La loi sur le devoir de vigilance a pour objectif de remettre le respect des droits humains au cœur des préoccupations des multinationales. Elle concerne les grandes entreprises : les sociétés françaises qui emploient au moins 5 000 salariés en France et celles de plus de 10 000 salariés dans l’Hexagone ayant leur siège social ailleurs dans le monde. Celles-ci doivent établir et publier un plan de vigilance pour prévenir les risques en matière d’environnement, de droits humains mais aussi de corruption sur leurs propres activités mais aussi celles de leurs filiales, sous-traitants et fournisseurs, en France comme à l’étranger.

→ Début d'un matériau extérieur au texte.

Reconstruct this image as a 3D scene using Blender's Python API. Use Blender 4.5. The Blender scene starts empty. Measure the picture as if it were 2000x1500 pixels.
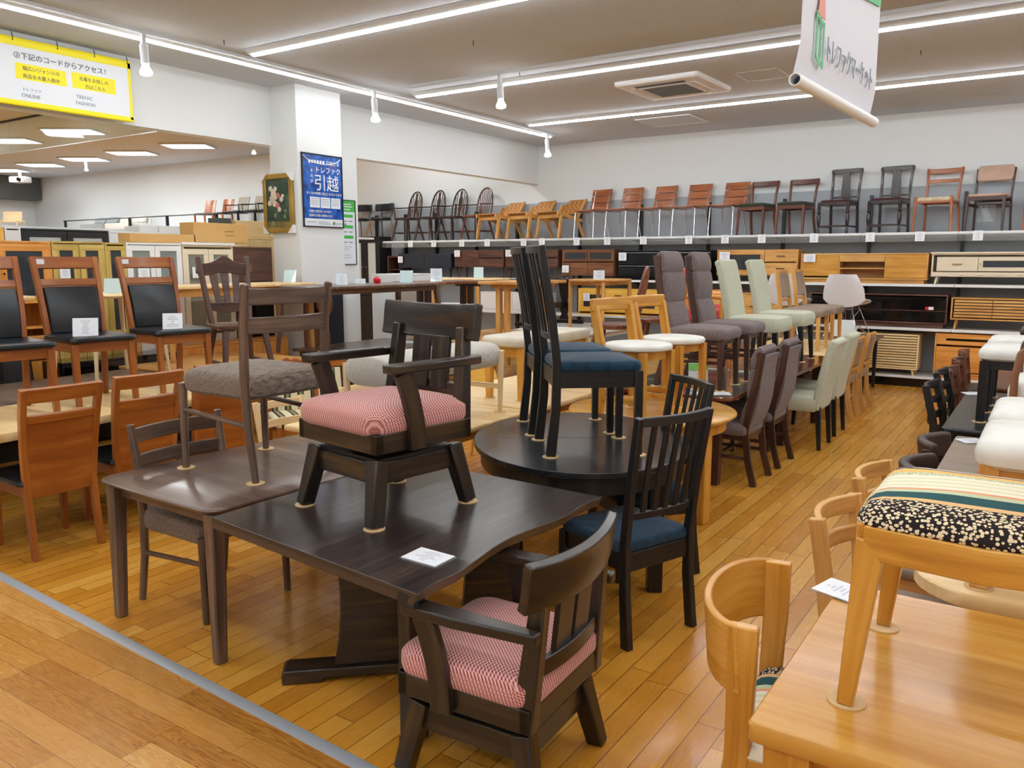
import bpy, math, random
from mathutils import Vector, Matrix
R = math.radians
random.seed(7)
SC = bpy.context.scene
COL = SC.collection

# ---------------------------------------------------------------- camera, world, exposure
CAM_H = 1.70
cd = bpy.data.cameras.new('camera'); cam = bpy.data.objects.new('camera', cd); COL.objects.link(cam)
cd.sensor_width = 36.0; cd.lens = 1589.0 / 2000.0 * 36.0; cd.clip_end = 120; cd.clip_start = .05
cam.location = (0, 0, CAM_H); cam.rotation_euler = (R(90) - math.atan(241 / 1589.0), 0, R(33.7))
SC.camera = cam
wd = bpy.data.worlds.new('world'); SC.world = wd; wd.use_nodes = True
wd.node_tree.nodes['Background'].inputs[0].default_value = (.9, .95, 1, 1)
wd.node_tree.nodes['Background'].inputs[1].default_value = 0.05
SC.view_settings.view_transform = 'Standard'; SC.view_settings.look = 'None'
SC.view_settings.gamma = 1; SC.view_settings.use_curve_mapping = False
SC.view_settings.exposure = 0.84
TUBE = 23.0      # batten tube emission
PANEL = 14.0      # square panel emission
BULB = 14.0      # spot bulb emission

# ---------------------------------------------------------------- materials
def C(r, g=None, b=None):
    if g is None: g = b = r
    f = lambda c: (c / 255 / 12.92) if c / 255 <= .04045 else ((c / 255 + .055) / 1.055) ** 2.4
    return (f(r), f(g), f(b), 1)
class NT:
    def __init__(s, name):
        s.m = bpy.data.materials.new(name); s.m.use_nodes = True; s.t = s.m.node_tree
        s.p = s.t.nodes['Principled BSDF']
    def n(s, typ, **kw):
        nd = s.t.nodes.new(typ)
        for k, v in kw.items():
            if k.startswith('i_'):
                key = k[2:]; key = int(key) if key.isdigit() else key.replace('_', ' ')
                nd.inputs[key].default_value = v
            else: setattr(nd, k, v)
        return nd
    def l(s, a, b): s.t.links.new(a, b)
    def math(s, op, a, b=None, c=None):
        nd = s.n('ShaderNodeMath', operation=op)
        for i, x in enumerate((a, b, c)):
            if x is None: continue
            if isinstance(x, (int, float)): nd.inputs[i].default_value = x
            else: s.l(x, nd.inputs[i])
        return nd.outputs[0]
    def ramp(s, fac, stops, interp='LINEAR'):
        nd = s.n('ShaderNodeValToRGB'); cr = nd.color_ramp; cr.interpolation = interp
        while len(cr.elements) < len(stops): cr.elements.new(.5)
        for e, (p, c) in zip(cr.elements, stops): e.position = p; e.color = c
        s.l(fac, nd.inputs[0]); return nd.outputs[0]
    def mix(s, fac, a, b, typ='MIX'):
        nd = s.n('ShaderNodeMix', data_type='RGBA', blend_type=typ)
        for sock, x in ((nd.inputs[0], fac), (nd.inputs[6], a), (nd.inputs[7], b)):
            if isinstance(x, (int, float, tuple)): sock.default_value = x
            else: s.l(x, sock)
        return nd.outputs[2]
    def bump(s, h, dist=.002, strength=.4):
        b = s.n('ShaderNodeBump'); b.inputs['Strength'].default_value = strength; b.inputs['Distance'].default_value = dist
        s.l(h, b.inputs['Height']); s.l(b.outputs[0], s.p.inputs['Normal'])
    def set(s, **kw):
        for k, v in kw.items(): s.p.inputs[k.replace('_', ' ')].default_value = v
def plain(name, c, rough=.5, metal=0, spec=.5, coat=0, var=.0):
    t = NT(name); t.set(Base_Color=c, Roughness=rough, Metallic=metal, Coat_Weight=coat); t.p.inputs['Specular IOR Level'].default_value = spec
    if var:
        tc = t.n('ShaderNodeTexCoord'); no = t.n('ShaderNodeTexNoise', i_Scale=6.0, i_Detail=5.0); t.l(tc.outputs['Object'], no.inputs['Vector'])
        t.l(t.ramp(no.outputs[0], [(.3, tuple(x * (1 - var) for x in c[:3]) + (1,)), (.7, c)]), t.p.inputs['Base Color'])
    return t.m
def wood(name, base, dark, light=None, rough=.38, su=1.6, sv=34, coat=.0, amount=1.0, spec=.5):
    t = NT(name); uv = t.n('ShaderNodeUVMap'); oi = t.n('ShaderNodeObjectInfo')
    off = t.n('ShaderNodeCombineXYZ'); t.l(t.math('MULTIPLY', oi.outputs['Random'], 37.0), off.inputs[0]); t.l(t.math('MULTIPLY', oi.outputs['Random'], 11.0), off.inputs[1])
    ad = t.n('ShaderNodeVectorMath', operation='ADD'); t.l(uv.outputs[0], ad.inputs[0]); t.l(off.outputs[0], ad.inputs[1])
    mp = t.n('ShaderNodeMapping'); mp.inputs['Scale'].default_value = (su, sv, 1); t.l(ad.outputs[0], mp.inputs[0])
    n1 = t.n('ShaderNodeTexNoise', i_Scale=1.0, i_Detail=6.0, i_Roughness=.62, i_Distortion=.6); t.l(mp.outputs[0], n1.inputs['Vector'])
    mp2 = t.n('ShaderNodeMapping'); mp2.inputs['Scale'].default_value = (su * .7, sv * .16, 1); t.l(ad.outputs[0], mp2.inputs[0])
    n2 = t.n('ShaderNodeTexNoise', i_Scale=1.0, i_Detail=3.0, i_Distortion=1.6); t.l(mp2.outputs[0], n2.inputs['Vector'])
    f = t.math('ADD', t.math('MULTIPLY', n1.outputs[0], .6), t.math('MULTIPLY', n2.outputs[0], .4))
    lt = light or tuple(min(1, x * 1.25) for x in base[:3]) + (1,)
    k = .16 / max(amount, .01)
    col = t.ramp(f, [(max(0, .5 - k), dark), (.5, base), (min(1, .5 + k), lt)])
    t.l(col, t.p.inputs['Base Color']); t.set(Roughness=rough, Coat_Weight=coat, Coat_Roughness=.12)
    t.p.inputs['Specular IOR Level'].default_value = spec
    t.bump(n1.outputs[0], .0006, .25)
    return t.m
def fabric(name, a, b, scale=(180, 180, 180), rough=.9, mixscale=None, bump=.35):
    t = NT(name); tc = t.n('ShaderNodeTexCoord'); mp = t.n('ShaderNodeMapping'); mp.inputs['Scale'].default_value = scale
    t.l(tc.outputs['Object'], mp.inputs[0])
    n = t.n('ShaderNodeTexNoise', i_Scale=1.0, i_Detail=3.0); t.l(mp.outputs[0], n.inputs['Vector'])
    t.l(t.ramp(n.outputs[0], [(.32, b), (.66, a)]), t.p.inputs['Base Color'])
    t.set(Roughness=rough); t.p.inputs['Specular IOR Level'].default_value = .2; t.p.inputs['Sheen Weight'].default_value = .15
    t.bump(n.outputs[0], .0012, bump)
    return t.m
def leather(name, c, rough=.34):
    t = NT(name); tc = t.n('ShaderNodeTexCoord'); n = t.n('ShaderNodeTexNoise', i_Scale=160.0, i_Detail=2.0); t.l(tc.outputs['Object'], n.inputs['Vector'])
    n2 = t.n('ShaderNodeTexNoise', i_Scale=7.0, i_Detail=3.0); t.l(tc.outputs['Object'], n2.inputs['Vector'])
    t.l(t.ramp(n2.outputs[0], [(.3, tuple(x * .8 for x in c[:3]) + (1,)), (.7, c)]), t.p.inputs['Base Color'])
    t.set(Roughness=rough); t.bump(t.math('ADD', t.math('MULTIPLY', n.outputs[0], .3), n2.outputs[0]), .002, .3)
    return t.m
def emit(name, c, s):
    t = NT(name); t.set(Base_Color=c, Emission_Color=c, Emission_Strength=s); return t.m
def glass(name, tint=(.92, .97, .96, 1), alpha=.25, rough=.03):
    t = NT(name); tr = t.n('ShaderNodeBsdfTransparent'); tr.inputs[0].default_value = tint
    gl = t.n('ShaderNodeBsdfGlossy'); gl.inputs[0].default_value = (1, 1, 1, 1); gl.inputs[1].default_value = rough
    fr = t.n('ShaderNodeFresnel'); fr.inputs[0].default_value = 1.5
    df = t.n('ShaderNodeBsdfDiffuse'); df.inputs[0].default_value = tint
    m0 = t.n('ShaderNodeMixShader'); m0.inputs[0].default_value = alpha; t.l(tr.outputs[0], m0.inputs[1]); t.l(df.outputs[0], m0.inputs[2])
    m1 = t.n('ShaderNodeMixShader'); t.l(t.math('MULTIPLY', t.math('MINIMUM', fr.outputs[0], .35), .8), m1.inputs[0]); t.l(m0.outputs[0], m1.inputs[1]); t.l(gl.outputs[0], m1.inputs[2])
    t.l(m1.outputs[0], t.t.nodes['Material Output'].inputs[0])
    return t.m
M = {}
M['wall'] = plain('white_wall_paint', C(226, 230, 231), .75, spec=.25)
M['ceil'] = None
M['white'] = plain('white_lacquer', C(232, 234, 235), .4)
M['white2'] = plain('white_matte', C(225, 228, 226), .7)
M['cream'] = plain('cream_paint', C(226, 214, 190), .45)
M['grayp'] = plain('gondola_gray', C(170, 176, 182), .6)
M['blackm'] = plain('black_metal', C(26, 28, 31), .35, spec=.5)
M['blackg'] = plain('black_gloss', C(10, 11, 13), .08)
M['steel'] = plain('brushed_steel', C(190, 196, 204), .3, metal=.9)
M['chrome'] = plain('chrome', C(215, 217, 220), .14, metal=1)
M['alu'] = plain('aluminium_strip', C(190, 198, 208), .35, metal=.3)
M['brass'] = plain('brass', C(190, 150, 80), .3, metal=1)
M['lampw'] = plain('lamp_white', C(205, 210, 214), .45)
M['track'] = plain('track_gray', C(150, 148, 142), .4, metal=.3)
M['tube'] = emit('lamp_tube', (.93, .97, 1, 1), TUBE)
M['tube_soft'] = emit('lamp_tube_soft', (.93, .97, 1, 1), TUBE * .55)
M['panel'] = emit('lamp_panel', (.97, .99, 1, 1), PANEL)
M['bulb'] = emit('lamp_bulb', (1, .98, .92, 1), BULB)
M['cork'] = plain('cork_pad', C(222, 190, 140), .85, var=.12)
M['acry'] = glass('acrylic', (.97, .99, .99, 1), .06)
M['glass'] = glass('clear_glass', (.90, .96, .95, 1), .10)
M['frost'] = glass('frosted_glass', (.80, .84, .82, 1), .6, .15)
M['smoke'] = glass('smoked_glass', (.16, .19, .22, 1), .25)
M['tglass'] = glass('table_glass', (.86, .93, .91, 1), .04, .02)
M['yellow'] = plain('banner_yellow', C(246, 232, 20), .5)
M['bwhite'] = plain('banner_white', C(226, 232, 240), .45)
M['ink'] = plain('ink_navy', C(58, 66, 86), .6)
M['inkg'] = plain('ink_gray', C(140, 152, 162), .6)
M['red'] = plain('red_plastic', C(214, 24, 50), .35)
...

En cas d’accident les victimes, associations et syndicats, pourront saisir le juge pour faire respecter cette nouvelle obligation. Le juge pourra enjoindre sous astreinte l’entreprise à publier et mettre en œuvre de manière effective un plan de vigilance.

Ce texte a été élaboré en réponse à différents scandales comme la catastrophe d’avril 2013 au Bangladesh où un immeuble – le Rana Plaza – s’est effondré, entrainant la mort de plus de 1 000 salariés ou encore l’affaire du travail forcé sur les chantiers de la Coupe du monde au Qatar. Ces évènements ont provoqué une prise de conscience de l’Europe sur les conditions de travail des sous-traitants des grands groupes industriels européens.

Si cette loi a été bien accueillie par l’opinion publique, elle reste fortement contestée par le patronat qui craint une baisse de compétitivité pour les entreprises.

D’autres pays, notamment en Europe, examinent aujourd’hui la possibilité d’adopter des mesures inspirées de la loi française.

Le devoir de vigilance en Europe : qui est concerné ?

L’Europe s’est également dotée en avril d’une directive sur le devoir de vigilance européen, ou CSDDD / CS3D. Celle-ci était en discussion depuis 2021, et a fait l’objet de négociations entre les différentes instances européennes, avant d’être adoptées en trilogue en décembre 2023 et votée par le Parlement en 2024.

Le texte, ambitieux, instaure plusieurs mécanismes de responsabilité civiles et des amendes en cas de manquement aux obligations de vigilance. Seront concernées :

  • Toute entreprise européenne employant plus de 1 000 salariés (contre 5 000 dans la législation française) et réalisant un chiffre d’affaires net mondial supérieur à 450 millions d’euros sera ainsi soumise au devoir de vigilance.
  • Les entreprises non européennes mais opérant en Europe et y réalisant au moins 450 millions d’euros de chiffre d’affaires seront également concernées.

Voir aussi : Que va chanter la directive sur le devoir de vigilance européen ?

Le renforcement de l’obligation de vigilance des entreprises

Progressivement, le devoir de vigilance devient l’une des pierres angulaires de la responsabilité juridique des grandes entreprises en matière sociale et environnementale, et s’impose comme l’un des grands leviers de la transformation durable des acteurs privés. Aux Etats-Unis, la SEC (Securities and Exchange Commission) réfléchit d’ailleurs à une réglementation similaire au devoir de vigilance européen. En France, le devoir de vigilance commence à s’installer dans le paysage juridique, avec la création d’une cour spéciale sur le devoir de vigilance à la cour d’appel de Paris, tandis que les tribunaux judiciaires de première instance s’emparent aussi de la question du devoir de vigilance.

Parallèlement, les organisations non-gouvernementales et les associations de protection environnementale utilisent le devoir de vigilance pour attaquer en justice les multinationales lorsqu’elles estiment que des abus sont commis en matière sociale ou environnementale, ce qui mène progressivement à l’établissement d’une jurisprudence sur le sujet.